*Exercise:* List all lines of the data containing the word "scene".
= = = = = = =
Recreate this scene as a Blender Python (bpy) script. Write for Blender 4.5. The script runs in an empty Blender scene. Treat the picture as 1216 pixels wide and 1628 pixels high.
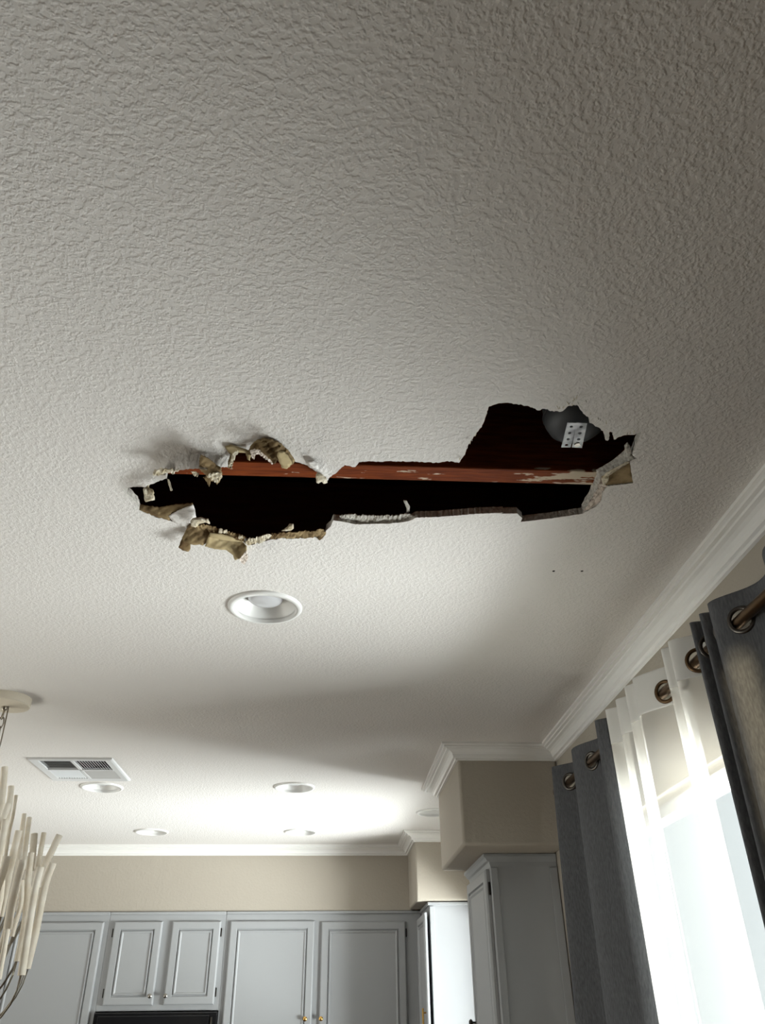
import bpy, bmesh, math, random
import numpy as np
from mathutils import Vector, Matrix
from mathutils.geometry import delaunay_2d_cdt, tessellate_polygon
random.seed(7)
SC = bpy.context.scene
COL = SC.collection
CZ = 1.58                      # camera height above the floor
HC = CZ + 0.86                 # ceiling height

# ------------------------------------------------------------------ camera
YAW, PITCH, ROLL, FPX = 0.06507556, 0.56844924, -0.01157678, 1236.109
cy, sy, cp, sp = math.cos(YAW), math.sin(YAW), math.cos(PITCH), math.sin(PITCH)
_r = Vector((cy, -sy, 0)); FW = Vector((sy*cp, cy*cp, sp)); _u = _r.cross(FW)
cr, sr = math.cos(ROLL), math.sin(ROLL)
RT = _r*cr + _u*sr; UP = -_r*sr + _u*cr
cam = bpy.data.objects.new('camera', bpy.data.cameras.new('camera'))
COL.objects.link(cam)
M = Matrix.Identity(4)
for i in range(3):
    M[i][0], M[i][1], M[i][2] = RT[i], UP[i], -FW[i]
M.translation = Vector((0, 0, CZ))
cam.matrix_world = M
cam.data.sensor_fit = 'VERTICAL'
cam.data.sensor_height = 36.0
cam.data.lens = FPX*36.0/1628
cam.data.clip_start = 0.02
SC.camera = cam

# ------------------------------------------------------------------ colour management, world, lights
SC.view_settings.view_transform = 'Standard'
SC.view_settings.look = 'None'
SC.view_settings.gamma = 1.0
SC.view_settings.use_curve_mapping = False
SC.view_settings.exposure = 0.0

w = bpy.data.worlds.new('world'); SC.world = w; w.use_nodes = True
bg = w.node_tree.nodes['Background']
bg.inputs['Color'].default_value = (0.85, 0.925, 1.0, 1)
bg.inputs['Strength'].default_value = 1.2

def area(name, loc, direction, sx, sy_, power, color=(1, 1, 1), spread=180):
    l = bpy.data.lights.new(name, 'AREA'); l.shape = 'RECTANGLE'
    l.size = sx; l.size_y = sy_; l.energy = power; l.color = color
    l.spread = math.radians(spread)
    o = bpy.data.objects.new(name, l); COL.objects.link(o)
    o.location = loc
    o.rotation_euler = Vector(direction).to_track_quat('-Z', 'Y').to_euler()
    return o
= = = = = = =
*Written solution:*
Recreate this scene as a Blender Python (bpy) script. Write for Blender 4.5. The script runs in an empty Blender scene. Treat the picture as 1216 pixels wide and 1628 pixels high.
SC = bpy.context.scene